I never wanted to be a journalist. When I was 17, people told me I should be, but I was horrified at the thought of being involved in an industry with a reputation for its cut-throat competitiveness.
I resisted it for years, not because I hated the media, but because I didn't trust it. I felt it would be too much of a compromise on my principles to get involved, so I put thoughts of it aside.
When I did finally fall into the industry, it was by accident. I'd chapped the door of a local radio station and volunteered my services - I had visions of answering phones and making tea - and soon found myself hosting a local politics show. I fell madly in love with the trade, and the rest, as they say, is history.
But I consider myself a modern breed of journalist who falls somewhere between old and new media. I'm the editor of a new media outlet, but I write a column for a traditional newspaper and, now and again, do commentary stints on BBC Scotland and STV. I've finally found my perfect compromise: I contribute to an old media I was once so unsure of, but I'm part of a new media that can hold the old to account.
But we're still in a transitioning environment, one where there are two sides and a lot of hostility. It often feels as though you must either entirely distrust the media, or unquestionably defend it under the banner of free speech.
This was demonstrated by an opinion piece published on STV's digital politics platform last week by Andrew Collier, a journalist and former communications strategist for the SNP, who argued that social media ‘cybernat’ hostility towards the media was damaging for the SNP. Nicola Sturgeon herself, he argued, should haul the whole independence movement into line and tell everyone to be nicer.

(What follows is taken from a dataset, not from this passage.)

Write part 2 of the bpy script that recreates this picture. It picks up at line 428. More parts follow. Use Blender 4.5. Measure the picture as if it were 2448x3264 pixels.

But amid these claims about delusional cybernats, Collier himself accepted that media coverage of Scottish politics wasn’t "flawless", that "infuriating” mistakes were sometimes made and "balance wasn’t always fair" during the indyref.
So what exactly is the problem here? Is it the evil cybernats convinced of BBC bias? Or is it a media that didn't do its job properly?
As much as the extreme cybernat culture infuriates me, I have some sympathy with how they've reached their conclusions. Some of them really do believe that there is an active conspiracy within the BBC to beat the independence movement down. They see agendas everywhere.
Having been on various sides of this - a non-journalist to journalist, and flitting between old and new media - I'm certain that the lack of communication between editorial rooms and readers/viewers leads to an inevitable jump to ill-informed conclusions.
When criticism of the media is met with either silence or disdain from newsrooms, the gulf between them and their audiences grows ever wider. When audiences scream "bias" and journalists sneer back at them, it only fuels the mindset.
However, the wide range of existing opinion about the failures of media to do an adequate job during the indyref is stark. From big hitters like Channel 4's Stuart Cosgrove and journalist Paul Mason questioning the BBC's handling of events, to the broadcaster’s own reporters, like James Cook, admitting on a podcast - from Apolitical, one of the new media outlets to spring up in Scotland - that the BBC could have done more to scrutinise the status quo, it's clear that there's a case to answer.
In the book Demanding Democracy: The Case for a Scottish Media, author Christopher Silver lays out a compelling case explaining how a number of factors within the BBC's London-centric, regionally-starved structure led to an inevitable imbalance in reporting.
There is agreement among a broad range of voices that Scotland was under-served by the media coverage in the period leading up to one of the biggest decisions voters in Scotland would make in their lifetimes. Where it all becomes a bit messy is when we get to the question of why.
It's unfair to accept that the media failed to do a decent job on the indyref, but go on to call on Nicola Sturgeon to get the troops in order, like voters are members of a brainless cult, instead of confronting the problem head on. Worse still, reducing legitimate concerns about the media which spread across much of the country to a cybernat craze is disingenuous.
The answer to the media problem in Scotland is not to plead with Nicola Sturgeon to control the masses. The only way out of this mess requires journalists and audiences to communicate, to become more transparent and, for once, to listen to each other.